This Time Is Different…
I have mentioned a looming business slowdown several times in my newsletters this year, because these things are normally very significant for the stock markets. Slowdowns– when they go far enough– become economic recessions. Signs are now everywhere that the economy is in fact… slowing down.
Among numerous negatives and indications of a looming recession, the yield curve (the relationship between long term interest rates and short term interest rates) remains inverted to a significant degree. This has always been one of the most reliable precursors to an actual recession, not just a slowdown. Inverted yield curves don’t mean that a recession is certain, but 7 of the last 9 times the yield curve inverted we did in fact have recession.
Wall Street says this time is different. Incidentally, do you know the 4 most expensive words in investing? They are, “this time is different”.

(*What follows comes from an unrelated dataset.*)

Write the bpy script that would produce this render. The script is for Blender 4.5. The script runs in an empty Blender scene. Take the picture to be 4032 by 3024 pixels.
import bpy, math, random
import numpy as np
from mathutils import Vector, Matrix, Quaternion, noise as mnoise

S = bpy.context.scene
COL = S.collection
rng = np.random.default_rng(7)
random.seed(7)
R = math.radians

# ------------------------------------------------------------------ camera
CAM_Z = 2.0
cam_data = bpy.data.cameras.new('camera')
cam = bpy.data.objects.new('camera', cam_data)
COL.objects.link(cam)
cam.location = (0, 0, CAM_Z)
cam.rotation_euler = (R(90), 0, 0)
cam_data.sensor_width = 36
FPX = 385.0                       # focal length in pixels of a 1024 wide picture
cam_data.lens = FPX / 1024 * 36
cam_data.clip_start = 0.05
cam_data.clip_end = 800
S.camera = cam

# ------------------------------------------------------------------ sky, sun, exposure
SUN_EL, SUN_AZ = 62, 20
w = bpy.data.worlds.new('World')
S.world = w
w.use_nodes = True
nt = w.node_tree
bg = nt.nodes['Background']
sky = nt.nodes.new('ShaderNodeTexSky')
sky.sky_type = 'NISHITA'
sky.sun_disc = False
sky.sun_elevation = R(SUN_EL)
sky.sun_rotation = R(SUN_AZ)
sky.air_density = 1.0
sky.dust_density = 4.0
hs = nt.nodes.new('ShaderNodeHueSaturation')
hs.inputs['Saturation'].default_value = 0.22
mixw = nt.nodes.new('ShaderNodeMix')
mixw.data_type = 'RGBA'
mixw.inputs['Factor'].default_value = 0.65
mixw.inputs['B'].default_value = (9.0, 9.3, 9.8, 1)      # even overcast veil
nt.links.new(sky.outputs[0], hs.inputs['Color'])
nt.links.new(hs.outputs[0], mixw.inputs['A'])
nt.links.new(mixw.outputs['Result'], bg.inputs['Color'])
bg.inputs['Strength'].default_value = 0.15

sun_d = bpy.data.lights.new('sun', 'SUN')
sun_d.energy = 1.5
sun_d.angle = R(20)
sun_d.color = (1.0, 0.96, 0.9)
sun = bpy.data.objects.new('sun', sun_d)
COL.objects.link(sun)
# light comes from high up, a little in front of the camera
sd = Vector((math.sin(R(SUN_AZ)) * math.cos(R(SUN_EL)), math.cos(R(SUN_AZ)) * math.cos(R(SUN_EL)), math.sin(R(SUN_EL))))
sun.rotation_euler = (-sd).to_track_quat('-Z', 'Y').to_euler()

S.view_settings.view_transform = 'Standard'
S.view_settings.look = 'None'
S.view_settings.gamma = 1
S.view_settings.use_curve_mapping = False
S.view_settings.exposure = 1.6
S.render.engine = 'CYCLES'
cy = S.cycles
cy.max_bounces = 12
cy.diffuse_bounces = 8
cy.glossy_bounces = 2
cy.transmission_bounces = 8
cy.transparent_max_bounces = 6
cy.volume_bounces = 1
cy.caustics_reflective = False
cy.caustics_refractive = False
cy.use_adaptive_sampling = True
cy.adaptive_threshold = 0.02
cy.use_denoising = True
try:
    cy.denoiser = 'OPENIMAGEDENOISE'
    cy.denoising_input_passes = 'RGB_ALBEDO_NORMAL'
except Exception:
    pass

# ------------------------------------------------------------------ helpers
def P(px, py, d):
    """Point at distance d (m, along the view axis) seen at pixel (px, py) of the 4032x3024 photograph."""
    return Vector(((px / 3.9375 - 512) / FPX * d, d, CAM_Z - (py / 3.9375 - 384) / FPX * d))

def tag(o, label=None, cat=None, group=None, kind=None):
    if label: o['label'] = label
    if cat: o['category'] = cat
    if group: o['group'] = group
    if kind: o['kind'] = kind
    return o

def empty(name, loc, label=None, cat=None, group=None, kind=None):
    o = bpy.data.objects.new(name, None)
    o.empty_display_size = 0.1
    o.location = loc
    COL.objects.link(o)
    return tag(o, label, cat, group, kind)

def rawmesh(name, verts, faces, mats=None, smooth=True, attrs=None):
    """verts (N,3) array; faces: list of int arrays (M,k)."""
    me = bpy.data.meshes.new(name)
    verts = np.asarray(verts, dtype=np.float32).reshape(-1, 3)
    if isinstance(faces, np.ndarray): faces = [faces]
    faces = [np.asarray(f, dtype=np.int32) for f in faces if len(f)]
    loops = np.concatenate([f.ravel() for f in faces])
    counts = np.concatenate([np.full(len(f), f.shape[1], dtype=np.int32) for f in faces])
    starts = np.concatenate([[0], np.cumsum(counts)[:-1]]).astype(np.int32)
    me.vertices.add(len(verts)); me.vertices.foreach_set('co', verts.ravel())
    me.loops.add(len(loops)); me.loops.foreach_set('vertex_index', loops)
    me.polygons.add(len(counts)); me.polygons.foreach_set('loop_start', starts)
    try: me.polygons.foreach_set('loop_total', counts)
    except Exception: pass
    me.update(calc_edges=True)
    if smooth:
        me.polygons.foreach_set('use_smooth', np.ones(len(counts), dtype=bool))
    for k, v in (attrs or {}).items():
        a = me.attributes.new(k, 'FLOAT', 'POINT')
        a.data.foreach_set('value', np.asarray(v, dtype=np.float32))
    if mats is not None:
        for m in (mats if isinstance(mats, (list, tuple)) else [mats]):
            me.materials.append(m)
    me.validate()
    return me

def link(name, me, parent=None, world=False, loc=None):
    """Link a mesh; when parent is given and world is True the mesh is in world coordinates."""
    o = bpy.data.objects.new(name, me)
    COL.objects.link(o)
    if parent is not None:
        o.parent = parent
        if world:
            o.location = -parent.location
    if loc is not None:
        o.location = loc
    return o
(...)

Economic growth was running at an annualized rate of 5.6% in the first quarter, slowed to 2.6% in the 2nd quarter, and 1.6% in the 3rd quarter, each decline much worse than Wall Street projected. It could already be close to zero growth in this quarter.
Will we have a recession, or just a mild slowdown? I don’t really know. The stock market continues to vote for a soft landing/slowdown over a recession. The track record of the Federal Reserve Board is not encouraging when it comes to engineering soft landings, but this time may indeed be different. (I can’t believe I just said that!)
The elephant in the room that no one wants to consider is the declining real estate market. Keep an eye on real estate to learn what will really happen to the economy this time around.